Kenan Doğulu'yu da 301'le yargılayalım mı?
Hafta sonu haberleri izlediğimden beri, bu bana çok iyi bir fikir gibi gelmeye başladı. "Eurovision'a Türkçe şarkı ile gitmeyi istemek geri kafalılıktır" deyip, kendisini yakından, hatta birinci dereceden ilgilendiren bir konuda fikrini beyan etti. Ve iş çığrından çıktı. Evet, belki Doğulu kelimelerini biraz daha dikkatli seçebilirdi ama seçmedi ve demokratik bir ülkede yaşayan özgür bir birey olarak ifade özgürlüğünü kullandı. Türkçe'yi aşağılamak gibi bir kastı olmadığı, gün gibi açıkken ve katılacağı yarışmada getireceği sonucun dil kriterine de bağlı olduğunu düşündüğü için böyle bir laf etti. Ama işin sonrasını izlemek çok düşündürücüydü. Cumartesi akşamı televizyonda bazı milletvekilleri; Doğulu'nun Türkçe'yi aşağıladığını, toplumu derinden yaraladığını filan söylüyorlardı, Türkiye Büyük Millet Meclisi'nde. Hani Yılmaz Özdil'in bahsettiği ve yüzlerce milletvekilinin, aralarında çok ciddi suçlamalara muhatap olan milletvekillerinin dokunulmazlığını kaldırmak konusunda isteksiz olan Millet Meclisi'nde... Ama aynı milletvekilleri popülist, halkın milli duygularını kıpraştırıcı, tahrik edici bir konu bulduklarında laflarını dillerinden, gözlerini de budaktan esirgemiyorlar.

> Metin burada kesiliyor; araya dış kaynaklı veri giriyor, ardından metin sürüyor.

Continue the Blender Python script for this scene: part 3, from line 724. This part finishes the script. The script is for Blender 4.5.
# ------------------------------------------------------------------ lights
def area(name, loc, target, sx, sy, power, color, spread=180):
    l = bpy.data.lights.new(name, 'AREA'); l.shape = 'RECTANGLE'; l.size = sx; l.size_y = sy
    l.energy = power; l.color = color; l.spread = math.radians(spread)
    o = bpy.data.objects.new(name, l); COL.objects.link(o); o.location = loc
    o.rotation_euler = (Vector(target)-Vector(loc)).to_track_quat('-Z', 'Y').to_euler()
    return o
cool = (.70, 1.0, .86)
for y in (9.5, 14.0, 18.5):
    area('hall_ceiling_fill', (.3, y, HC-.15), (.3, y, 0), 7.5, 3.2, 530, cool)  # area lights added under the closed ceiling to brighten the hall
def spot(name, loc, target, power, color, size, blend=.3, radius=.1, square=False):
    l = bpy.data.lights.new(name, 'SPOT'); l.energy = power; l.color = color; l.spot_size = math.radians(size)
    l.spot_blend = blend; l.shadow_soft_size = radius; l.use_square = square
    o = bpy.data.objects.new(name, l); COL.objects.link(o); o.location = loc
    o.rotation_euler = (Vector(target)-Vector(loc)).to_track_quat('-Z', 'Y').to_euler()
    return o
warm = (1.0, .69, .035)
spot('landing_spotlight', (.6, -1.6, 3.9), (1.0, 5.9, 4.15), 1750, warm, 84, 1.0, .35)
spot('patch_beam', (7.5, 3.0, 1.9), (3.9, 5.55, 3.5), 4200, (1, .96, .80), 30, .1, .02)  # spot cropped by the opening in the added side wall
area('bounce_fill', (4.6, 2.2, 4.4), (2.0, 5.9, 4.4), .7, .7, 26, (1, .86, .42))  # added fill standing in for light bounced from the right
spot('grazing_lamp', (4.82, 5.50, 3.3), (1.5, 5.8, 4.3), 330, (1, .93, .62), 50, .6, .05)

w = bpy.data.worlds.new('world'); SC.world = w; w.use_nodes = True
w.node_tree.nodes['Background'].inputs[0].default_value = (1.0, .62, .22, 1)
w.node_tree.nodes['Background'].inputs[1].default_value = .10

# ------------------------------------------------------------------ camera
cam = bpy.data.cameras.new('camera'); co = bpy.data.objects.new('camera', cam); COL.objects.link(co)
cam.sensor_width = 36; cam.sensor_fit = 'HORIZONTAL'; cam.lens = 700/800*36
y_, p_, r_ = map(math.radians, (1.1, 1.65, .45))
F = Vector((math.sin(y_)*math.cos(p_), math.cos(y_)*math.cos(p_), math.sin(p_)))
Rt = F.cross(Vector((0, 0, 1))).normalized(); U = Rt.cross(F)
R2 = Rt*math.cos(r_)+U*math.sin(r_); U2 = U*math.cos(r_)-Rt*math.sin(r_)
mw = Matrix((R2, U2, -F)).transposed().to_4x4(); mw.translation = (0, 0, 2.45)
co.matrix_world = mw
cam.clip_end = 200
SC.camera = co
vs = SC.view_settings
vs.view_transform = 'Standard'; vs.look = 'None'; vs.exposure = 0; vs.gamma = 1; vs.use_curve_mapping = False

ÇOK ABARTIYORUZ Bence Kenan Doğulu'yu da 301'e verelim. Mutlaka bir yerlerde Türklüğü aşağılayıcı bir şeyler yapmıştır. Bir Türk erkeğinin "Çakkıdı, çakkıdı oynaşalım kız, aman da hadi kalk kaynaşalım kız" şeklinde bir türkü çığırması, erkeğimizin Avrupa birliğindeki karizmasını sarsıp, manevi kişiliğine zarar vermiş olabilir. Hatta azmettirici olarak da şarkının sözlerini yazan Sezen Aksu'yu da mahkemeye çıkartalım. 301'den nasibini alan Perihan Mağden'e, Elif Şafak'a çok ayıp olur yoksa. Hem bu mahkemeleri kişisel kariyer gelişimi açısından çok ciddiye alan ve bu duruşmaların çıkışlarını flama ve bayraklarla birer bayram yerine çeviren Sn. Avukat Kemal Kerinçsiz'e de yeni eylem mecraları açılmış olur. Kerinçsiz ve arkadaşları Kenan Doğulu konserlerinde Çakkıdı başladığı anda özel bir koreografi ile sahneye atlayıp, meseleyi gönül telimizi titreten (şehitler ölmez vatan bölünmez vs.) konulara bağlayabilirler. Hatta Eurovision Yarışması'nın yapıldığı salonda oylama sırasında Doğulu'nun yanına oturup Almanya bize 12 puan verdiğinde, kameralar Doğulu ve ekibine döndüğü anda önceden salona gelip koltuğun altına sakladıkları pankartlarla seslerini tüm Avrupa'ya duyurabilirler! Fantezi bir yana yine coştuk duramıyoruz. Altı üstü Eurovision Şarkı Yarışması. Ne katılıp kazanana, ne de sıfır çekene hiçbir etkisi olmayan sadece yılda bir gün aklımıza TRT'yi getiren müsamere kıvamında bir organizasyon. Biz bunu memleket meselesi haline getiriyoruz. Bu arada Sezen Aksu'nun, Kenan Doğulu'ya cansiperane bir şekilde yardım etmeye çalışma çabasını da anlamış değilim. Sezen Aksu Avrupa müzik marketi konusunda özel bir bilgi ve birikim sahibi de, bizim haberimiz mi yok? Başımızda gezdirdiğimiz Sezen'imiz, konserlerinde dünya starı dediği Sertab ile düet yapmaktan öte, Edirne sınırlarını geçen bir başarıya imza atmış mı ki? Son zamanlarda hiç ummadığım kalitede şarkıcılara gözünü kırpmadan şarkı satan Sezen, Kenan Doğulu'ya yardıma soyunmadan önce kendi soundu konusunda bir adım atsa. Üzülmesin, zaten Sezen'i Sezen yapan canlı performansların arkasındaki isim Ozan Doğulu elinden geleni yapacaktır. Ha tabii bir de Sezen'in ekibindeki Kıvanç K. var. Dünya ölçeğinde bir şey yapılacaksa bu iki adam hakkıyla yaparlar!